*PROVIDED DATA*

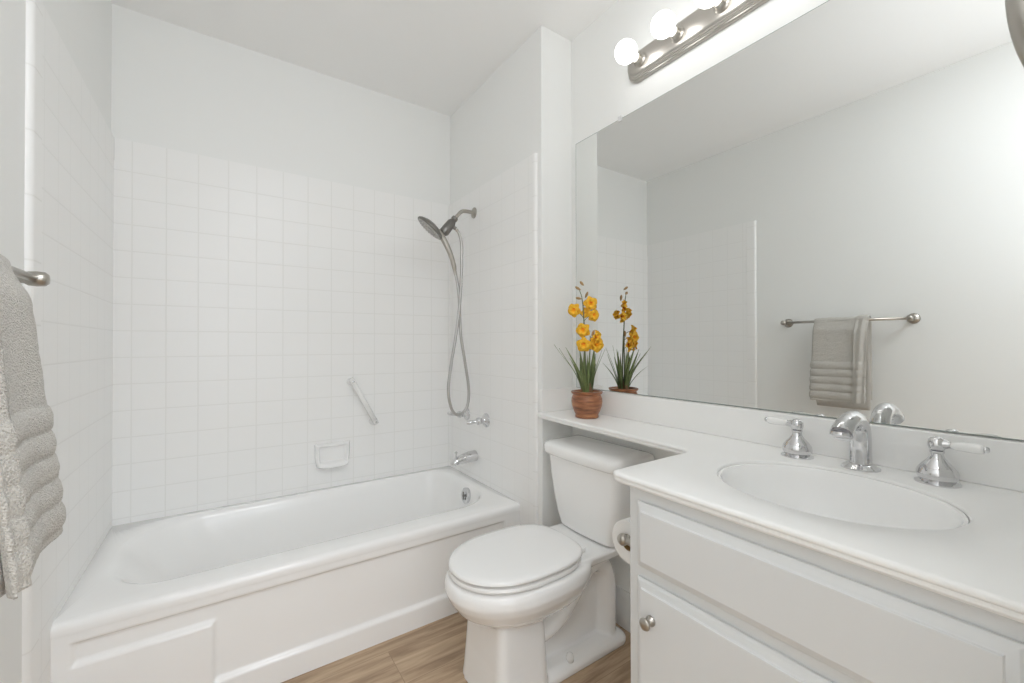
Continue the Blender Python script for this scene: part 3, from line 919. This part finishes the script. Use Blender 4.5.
# ------------------------------------------------------------------ toilet paper on the cabinet's side
PY, PZ = .655 + .070, .645
ph = thing('toilet_paper_holder', (.92, .655, PZ), 'nickel toilet paper holder on the side of the vanity', 'toilet paper holder')
for x in (.834, .968):
    bm = NB()
    lathe(bm, [(.017, 0), (.017, .004), (.011, .008), (.009, .020), (.009, .060)], (x, .6552, PZ), (0, 1, 0), 22)
    s = -1 if x < .9 else 1
    lathe(bm, [(.009, -.010), (.014, -.004), (.015, .004), (.013, .010), (.006, .014), (0, .0145)], (x, PY, PZ), (s, 0, 0), 24)
    obj('post', bm, M['nickel'], ph, auto=50)
bm = NB(); tube(bm, [(.838, PY, PZ), (.966, PY, PZ)], .007, 14)
obj('roller', bm, M['nickel'], ph, smooth=True)
pr = thing('toilet_paper_roll', (.90, PY, PZ - .055), 'white toilet paper roll hanging beside the vanity', 'toilet paper')
bm = NB(); lathe(bm, [(.021, 0), (.052, 0), (.054, .002), (.054, .098), (.052, .100), (.021, .100)], (.850, PY, PZ - .0130), (1, 0, 0), 48)
vsl = list(bm.verts)
# open the core
for f in [f for f in bm.faces if len(f.verts) == 48]: bm.faces.remove(f)
bm.verts.ensure_lookup_table()
for i in range(48):
    j = (i + 1) % 48; bm.faces.new((bm.verts[i], bm.verts[j], bm.verts[5 * 48 + j], bm.verts[5 * 48 + i]))
obj('paper', bm, M['paper'], pr, auto=40)
bm = NB(); lathe(bm, [(.0195, .001), (.0208, .001), (.0208, .099), (.0195, .099)], (.850, PY, PZ - .0130), (1, 0, 0), 36)
for f in [f for f in bm.faces if len(f.verts) == 36]: bm.faces.remove(f)
bm.verts.ensure_lookup_table()
for i in range(36):
    j = (i + 1) % 36; bm.faces.new((bm.verts[i], bm.verts[j], bm.verts[3 * 36 + j], bm.verts[3 * 36 + i]))
obj('core', bm, M['bud'], pr, auto=40)

# ------------------------------------------------------------------ potted orchid
PX, PYY = 1.222, 1.252
pot = thing('potted_orchid', (PX, PYY, ZK), 'yellow-orange orchid in a round brown glazed pot on the counter', 'potted plant')
bm = NB()
lathe(bm, [(0, 0), (.043, 0), (.047, .003), (.047, .008), (.046, .014), (.053, .028), (.060, .048), (.0625, .066), (.061, .080), (.056, .091), (.055, .094), (.060, .097), (.0635, .102), (.0625, .107), (.057, .108),
           (.053, .104), (.052, .09), (.050, .085)], (PX, PYY, ZK), (0, 0, 1), 48)
obj('pot', bm, M['pot'], pot, auto=60)
bm = NB(); lathe(bm, [(.0515, .088), (.0515, .092), (.03, .096), (0, .098)], (PX, PYY, ZK), (0, 0, 1), 32)
obj('soil', bm, M['soil'], pot, smooth=True)
ZP = ZK + .092
def leaf(tip, wid, bow, z0=0.0, name='leaf', rx=None):
    """tip: (dx, dy, dz) from the soil's middle"""
    a = random.uniform(0, 2 * PI); r0 = .016
    td = Vector((tip[0], tip[1], 0)); 
    if td.length > 1e-4: b0 = td.normalized() * r0
    else: b0 = Vector((math.cos(a), math.sin(a), 0)) * r0
    p0 = Vector((PX, PYY, ZP - .004)) + b0
    p3 = Vector((PX + tip[0], PYY + tip[1], ZP + tip[2]))
    p1 = p0 + Vector((b0.x * .6, b0.y * .6, tip[2] * .45))
    p2 = p0.lerp(p3, .6) + Vector((0, 0, bow))
    side = Vector((-td.y, td.x, 0)); side = side.normalized() if side.length > 1e-4 else Vector((1, 0, 0))
    side = (side + Vector((random.uniform(-.5, .5), random.uniform(-.5, .5), 0))).normalized()
    n = 16; rings = []
    bm = NB()
    for i in range(n + 1):
        t = i / n
        p = p0 * (1 - t) ** 3 + p1 * 3 * t * (1 - t) ** 2 + p2 * 3 * t * t * (1 - t) + p3 * t ** 3
        w = wid * (math.sin(PI * min(1, .22 + t * .78)) ** .8) if t < 1 else 0.0006
        w = max(w, .0006)
        nn = Vector((b0.x, b0.y, .01)).normalized() * w * .35
        th = Vector((b0.x, b0.y, 0)).normalized() * .0008
        rings.append([p - side * w + nn, p + th, p + side * w + nn, p - th])
    loft(bm, rings)
    return obj(name, bm, M['leaf'], pot, smooth=True)
tips = [((-.135, .045, .205), .0062, .01), ((-.10, .055, .190), .0068, .01), ((-.075, .02, .150), .0065, .03), ((.055, .01, .200), .007, .01), ((.075, -.03, .185), .0065, .02),
        ((.03, .075, .190), .0062, .02), ((.02, -.055, .160), .0065, .02), ((-.04, -.06, .165), .0065, .02), ((-.02, .07, .150), .006, .02), ((.01, .02, .175), .007, .0),
        ((-.025, -.01, .180), .0072, .0), ((.035, -.015, .165), .007, .0), ((-.05, -.035, .120), .006, .02), ((-.145, -.035, .195), .0066, .02), ((-.09, -.06, .110), .006, .02),
        ((.09, .035, .125), .0055, .02), ((0, -.085, .185), .0062, .01), ((-.005, .035, .15), .007, .0), ((.015, -.03, .19), .007, .0), ((.05, .045, .16), .006, .01)]
for tp, w, bo in tips: leaf(tp, w, bo)
for dx, dy in ((.010, .0), (-.013, .008), (.002, -.014)):
    bm = NB(); lathe(bm, [(.006, 0), (.0105, .010), (.010, .025), (.006, .045), (.002, .052)], (PX + dx, PYY + dy, ZP - .002), (0, 0, 1), 14)
    obj('sheath', bm, M['sheath'], pot, smooth=True)
# flower stems; du = offset seen from the doorway's side, built in world offsets
stem1 = [(.004, .0, .0), (.0, .004, .10), (-.006, .006, .20), (-.010, .004, .28), (-.014, .004, .34), (-.020, .006, .395), (-.030, .010, .425)]
stem2 = [(.0, -.006, .0), (.004, -.010, .12), (.008, -.012, .20), (.006, -.014, .24)]
for k, st in enumerate((stem1, stem2)):
    bm = NB(); tube(bm, [(PX + a, PYY + b, ZP + c) for a, b, c in st], [.0032, .003, .0026, .002, .0014], 10, 5)
    obj('stem', bm, M['stem'], pot, smooth=True)
def flower(d, r, face, roll, root):
    c = Vector((PX, PYY, ZP)) + Vector(d); f = Vector(face).normalized(); u, v = frame(f)
    bm = NB()
    for k in range(10):
        a = roll + 2 * PI * k / 5 + (.63 if k > 4 else 0)
        w = r * (.46 if k % 2 else .54) * (1 if k < 5 else .8)
        dr = u * math.cos(a) + v * math.sin(a); pr_ = f.cross(dr)
        n = 9; rings = []
        for i in range(n + 1):
            t = i / n
            p = c + dr * r * t * (1 if k < 5 else .78) + f * ((.30 if k < 5 else .62) * r * math.sin(t * 2.4) + .004)
            ww = max(.0005, w * math.sin(PI * min(1.0, .12 + .84 * t)) ** .8)
            cup = f * ww * .35; ru = f * .06 * r * math.sin(t * 9 + k)
            rings.append([p - pr_ * ww + cup + ru, p - pr_ * ww * .5 + f * .0006, p + f * .001, p + pr_ * ww * .5 + f * .0006, p + pr_ * ww + cup - ru, p - f * .0006])
        loft(bm, rings)
    o = obj('flower', bm, M['petal'], pot, smooth=True)
    bm = NB()
    rings = []
    for i in range(7):
        t = i / 6; rr = r * (.10 + .26 * t ** 1.5); p = c + f * (.004 + r * .45 * t) - Vector((0, 0, 1)) * r * .10 * t
        rings.append([p + u * rr * math.cos(2 * PI * k / 14) * (1 + .15 * math.sin(4 * 2 * PI * k / 14)) + v * rr * math.sin(2 * PI * k / 14) for k in range(14)])
    loft(bm, rings, cap1=False)
    lp = obj('lip', bm, M['petal_lip'], o, smooth=True); lp['label'] = 'orange-red flower throat'
    m_ = lp.modifiers.new('solid', 'SOLIDIFY'); m_.thickness = .0008
    bm = NB(); tube(bm, [Vector((PX, PYY, ZP)) + Vector(root), Vector((PX, PYY, ZP)).lerp(c, .0) + (Vector(root) + Vector(d)) * .5 + Vector((0, 0, .004)), c + f * .002], .0013, 8, 4)
    obj('flower_stalk', bm, M['stem'], o, smooth=True)
vw = (-.70, -.71, -.05)     # towards the room
flower((-.038, .024, .345), .030, (-.8, -.35, -.1), .3, (-.010, .005, .31))
flower((.018, .000, .372), .031, (-.5, -.8, -.05), 1.2, (-.016, .005, .36))
flower((.026, -.004, .325), .028, (-.2, -.95, -.1), 2.0, (-.011, .004, .30))
flower((.004, .020, .335), .024, (.9, .2, 0), .7, (-.011, .004, .30))
flower((-.026, -.012, .262), .031, (-.85, -.5, -.05), .1, (-.009, .004, .24))
flower((-.030, -.016, .205), .031, (-.75, -.65, -.1), .9, (-.004, .004, .18))
flower((.018, -.028, .205), .034, (-.35, -.9, 0), 1.7, (.008, -.012, .20))
flower((-.004, -.045, .235), .028, (.25, -.95, .0), 2.5, (.006, -.013, .225))
for d, ax in (((-.036, .012, .432), (-.75, .3, .45)), ((-.022, .004, .452), (-.8, -.1, .5)), ((.006, .006, .408), (.2, -.3, .8)), ((-.030, .014, .392), (-.9, .2, .1)), ((.014, -.022, .250), (.3, -.2, .9))):
    bm = NB(); ax = Vector(ax).normalized()
    lathe(bm, [(.0012, -.014), (.0045, -.006), (.0058, .002), (.004, .010), (0, .015)], Vector((PX, PYY, ZP)) + Vector(d), ax, 12)
    obj('bud', bm, M['bud'], pot, smooth=True)

# ------------------------------------------------------------------ round wall fixture cut by the right edge of the picture
mk = thing('round_shaving_mirror', (.80, -.01, 1.54), 'round brushed metal rim cut off by the top right corner', 'mirror')
mc = Vector((.826, .032, 1.530)); mn = Vector((.334, .943, 0)).normalized()
bm = NB(); u, v = frame(mn); R0 = .104
rings = []
for i in range(72):
    a = 2 * PI * i / 72; c_ = mc + (u * math.cos(a) + v * math.sin(a)) * R0; rd = (c_ - mc).normalized()
    rings.append([c_ + rd * .008 * math.cos(2 * PI * k / 14) + mn * .012 * math.sin(2 * PI * k / 14) for k in range(14)])
rings.append(rings[0])
loft(bm, rings, False, False)
bmesh.ops.remove_doubles(bm, verts=bm.verts[:], dist=1e-6)
obj('rim', bm, M['nickel'], mk, smooth=True)
bm = NB(); lathe(bm, [(R0 - .003, .000), (R0 - .003, .005), (0, .005)], mc, mn, 64)
obj('glass', bm, M['mirror'], mk, auto=40)
bm = NB(); lathe(bm, [(R0 - .002, .0), (R0 - .006, -.006), (R0 - .03, -.010), (0, -.012)], mc, mn, 64)
obj('back', bm, M['nickel'], mk, auto=40)
bm = NB(); tube(bm, [mc - mn * .008, mc - mn * .022, (.80, .006, 1.541), (.80, YF0 + .004, 1.541)], .006, 12, 4)
lathe(bm, [(.030, 0), (.030, .005), (.012, .009), (.008, .010)], (.80, YF0 + .0005, 1.541), (0, 1, 0), 24)
obj('arm', bm, M['nickel'], mk, auto=50)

*WHAT THE EXERCISE ASKS*
Write out each line of the listing above, exactly, from its first line to the line holding "obj('core', bm, M['bud'], pr, auto=40)", inclusive. Skip the pictures.

*RESULT*
Continue the Blender Python script for this scene: part 3, from line 919. This part finishes the script. Use Blender 4.5.
# ------------------------------------------------------------------ toilet paper on the cabinet's side
PY, PZ = .655 + .070, .645
ph = thing('toilet_paper_holder', (.92, .655, PZ), 'nickel toilet paper holder on the side of the vanity', 'toilet paper holder')
for x in (.834, .968):
    bm = NB()
    lathe(bm, [(.017, 0), (.017, .004), (.011, .008), (.009, .020), (.009, .060)], (x, .6552, PZ), (0, 1, 0), 22)
    s = -1 if x < .9 else 1
    lathe(bm, [(.009, -.010), (.014, -.004), (.015, .004), (.013, .010), (.006, .014), (0, .0145)], (x, PY, PZ), (s, 0, 0), 24)
    obj('post', bm, M['nickel'], ph, auto=50)
bm = NB(); tube(bm, [(.838, PY, PZ), (.966, PY, PZ)], .007, 14)
obj('roller', bm, M['nickel'], ph, smooth=True)
pr = thing('toilet_paper_roll', (.90, PY, PZ - .055), 'white toilet paper roll hanging beside the vanity', 'toilet paper')
bm = NB(); lathe(bm, [(.021, 0), (.052, 0), (.054, .002), (.054, .098), (.052, .100), (.021, .100)], (.850, PY, PZ - .0130), (1, 0, 0), 48)
vsl = list(bm.verts)
# open the core
for f in [f for f in bm.faces if len(f.verts) == 48]: bm.faces.remove(f)
bm.verts.ensure_lookup_table()
for i in range(48):
    j = (i + 1) % 48; bm.faces.new((bm.verts[i], bm.verts[j], bm.verts[5 * 48 + j], bm.verts[5 * 48 + i]))
obj('paper', bm, M['paper'], pr, auto=40)
bm = NB(); lathe(bm, [(.0195, .001), (.0208, .001), (.0208, .099), (.0195, .099)], (.850, PY, PZ - .0130), (1, 0, 0), 36)
for f in [f for f in bm.faces if len(f.verts) == 36]: bm.faces.remove(f)
bm.verts.ensure_lookup_table()
for i in range(36):
    j = (i + 1) % 36; bm.faces.new((bm.verts[i], bm.verts[j], bm.verts[3 * 36 + j], bm.verts[3 * 36 + i]))
obj('core', bm, M['bud'], pr, auto=40)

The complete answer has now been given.